— start —
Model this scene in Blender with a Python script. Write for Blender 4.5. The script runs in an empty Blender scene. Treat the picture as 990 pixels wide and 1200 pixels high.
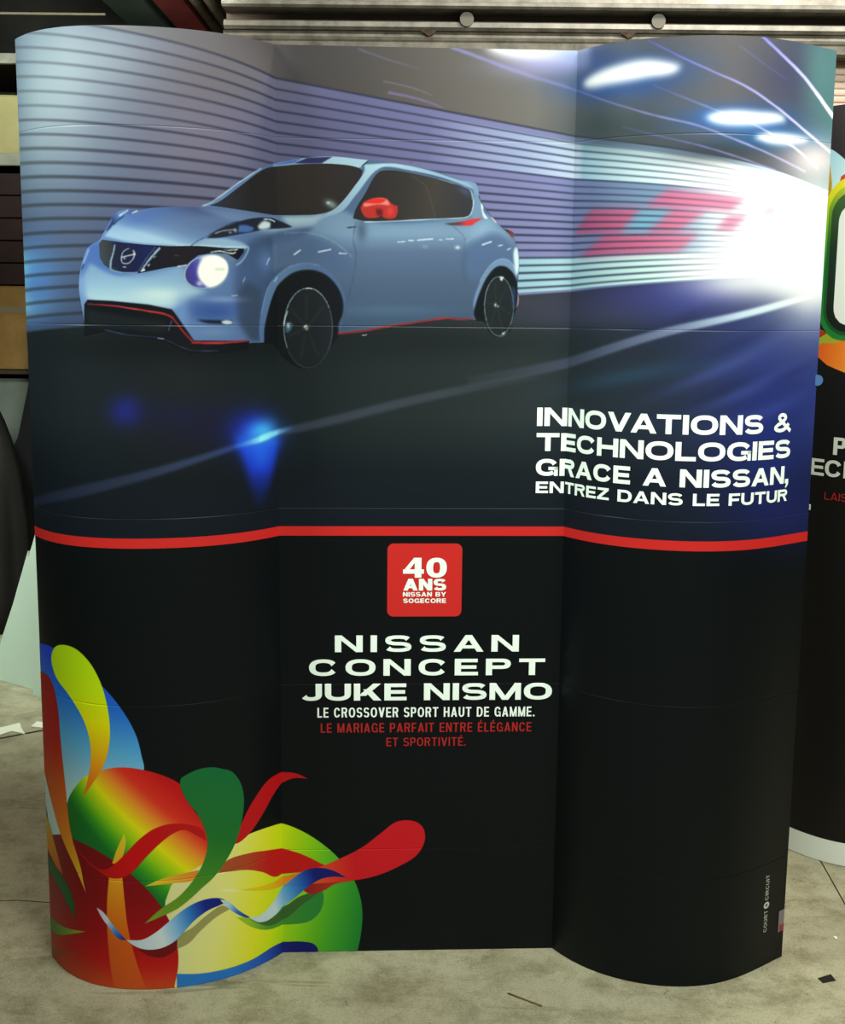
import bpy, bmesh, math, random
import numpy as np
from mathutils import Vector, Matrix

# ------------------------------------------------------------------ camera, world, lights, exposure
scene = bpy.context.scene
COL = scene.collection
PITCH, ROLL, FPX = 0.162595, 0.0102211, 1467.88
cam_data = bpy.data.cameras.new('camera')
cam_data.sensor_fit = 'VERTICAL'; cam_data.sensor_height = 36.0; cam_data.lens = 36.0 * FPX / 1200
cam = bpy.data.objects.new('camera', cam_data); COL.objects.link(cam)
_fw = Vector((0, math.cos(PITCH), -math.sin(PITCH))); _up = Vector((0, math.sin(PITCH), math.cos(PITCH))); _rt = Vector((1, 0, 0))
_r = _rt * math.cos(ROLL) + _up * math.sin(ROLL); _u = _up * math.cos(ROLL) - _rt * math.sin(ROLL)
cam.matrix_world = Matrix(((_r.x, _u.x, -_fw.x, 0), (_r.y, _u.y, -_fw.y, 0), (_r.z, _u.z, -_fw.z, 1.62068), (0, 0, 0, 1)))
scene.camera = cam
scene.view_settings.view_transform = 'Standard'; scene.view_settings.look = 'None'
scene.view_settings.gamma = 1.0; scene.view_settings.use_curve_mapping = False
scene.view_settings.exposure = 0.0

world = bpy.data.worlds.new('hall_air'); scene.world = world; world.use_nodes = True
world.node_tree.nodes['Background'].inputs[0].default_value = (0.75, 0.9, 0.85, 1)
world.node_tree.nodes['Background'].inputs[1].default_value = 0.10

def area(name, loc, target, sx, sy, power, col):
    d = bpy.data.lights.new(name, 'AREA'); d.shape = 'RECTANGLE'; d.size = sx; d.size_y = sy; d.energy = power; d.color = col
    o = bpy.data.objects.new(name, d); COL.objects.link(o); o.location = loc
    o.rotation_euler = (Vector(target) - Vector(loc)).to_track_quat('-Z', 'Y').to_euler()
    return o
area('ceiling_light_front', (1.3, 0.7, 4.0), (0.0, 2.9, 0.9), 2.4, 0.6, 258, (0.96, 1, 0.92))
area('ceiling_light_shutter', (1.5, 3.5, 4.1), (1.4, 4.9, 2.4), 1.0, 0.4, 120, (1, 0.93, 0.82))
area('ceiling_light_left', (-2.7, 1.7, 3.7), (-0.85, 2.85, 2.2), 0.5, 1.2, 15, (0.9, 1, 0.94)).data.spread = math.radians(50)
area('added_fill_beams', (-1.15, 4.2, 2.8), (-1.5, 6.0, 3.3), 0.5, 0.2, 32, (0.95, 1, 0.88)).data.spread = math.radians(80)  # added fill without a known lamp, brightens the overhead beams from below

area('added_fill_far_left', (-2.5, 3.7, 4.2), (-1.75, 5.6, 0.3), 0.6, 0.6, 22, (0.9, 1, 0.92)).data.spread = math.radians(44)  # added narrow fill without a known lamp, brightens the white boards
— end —
What the exercise asks: Reproduce the full listing above verbatim, with no pictures included.

Response to this exercise:
Model this scene in Blender with a Python script. Write for Blender 4.5. The script runs in an empty Blender scene. Treat the picture as 990 pixels wide and 1200 pixels high.
import bpy, bmesh, math, random
import numpy as np
from mathutils import Vector, Matrix

# ------------------------------------------------------------------ camera, world, lights, exposure
scene = bpy.context.scene
COL = scene.collection
PITCH, ROLL, FPX = 0.162595, 0.0102211, 1467.88
cam_data = bpy.data.cameras.new('camera')
cam_data.sensor_fit = 'VERTICAL'; cam_data.sensor_height = 36.0; cam_data.lens = 36.0 * FPX / 1200
cam = bpy.data.objects.new('camera', cam_data); COL.objects.link(cam)
_fw = Vector((0, math.cos(PITCH), -math.sin(PITCH))); _up = Vector((0, math.sin(PITCH), math.cos(PITCH))); _rt = Vector((1, 0, 0))
_r = _rt * math.cos(ROLL) + _up * math.sin(ROLL); _u = _up * math.cos(ROLL) - _rt * math.sin(ROLL)
cam.matrix_world = Matrix(((_r.x, _u.x, -_fw.x, 0), (_r.y, _u.y, -_fw.y, 0), (_r.z, _u.z, -_fw.z, 1.62068), (0, 0, 0, 1)))
scene.camera = cam
scene.view_settings.view_transform = 'Standard'; scene.view_settings.look = 'None'
scene.view_settings.gamma = 1.0; scene.view_settings.use_curve_mapping = False
scene.view_settings.exposure = 0.0

world = bpy.data.worlds.new('hall_air'); scene.world = world; world.use_nodes = True
world.node_tree.nodes['Background'].inputs[0].default_value = (0.75, 0.9, 0.85, 1)
world.node_tree.nodes['Background'].inputs[1].default_value = 0.10

def area(name, loc, target, sx, sy, power, col):
    d = bpy.data.lights.new(name, 'AREA'); d.shape = 'RECTANGLE'; d.size = sx; d.size_y = sy; d.energy = power; d.color = col
    o = bpy.data.objects.new(name, d); COL.objects.link(o); o.location = loc
    o.rotation_euler = (Vector(target) - Vector(loc)).to_track_quat('-Z', 'Y').to_euler()
    return o
area('ceiling_light_front', (1.3, 0.7, 4.0), (0.0, 2.9, 0.9), 2.4, 0.6, 258, (0.96, 1, 0.92))
area('ceiling_light_shutter', (1.5, 3.5, 4.1), (1.4, 4.9, 2.4), 1.0, 0.4, 120, (1, 0.93, 0.82))
area('ceiling_light_left', (-2.7, 1.7, 3.7), (-0.85, 2.85, 2.2), 0.5, 1.2, 15, (0.9, 1, 0.94)).data.spread = math.radians(50)
area('added_fill_beams', (-1.15, 4.2, 2.8), (-1.5, 6.0, 3.3), 0.5, 0.2, 32, (0.95, 1, 0.88)).data.spread = math.radians(80)  # added fill without a known lamp, brightens the overhead beams from below

area('added_fill_far_left', (-2.5, 3.7, 4.2), (-1.75, 5.6, 0.3), 0.6, 0.6, 22, (0.9, 1, 0.92)).data.spread = math.radians(44)  # added narrow fill without a known lamp, brightens the white boards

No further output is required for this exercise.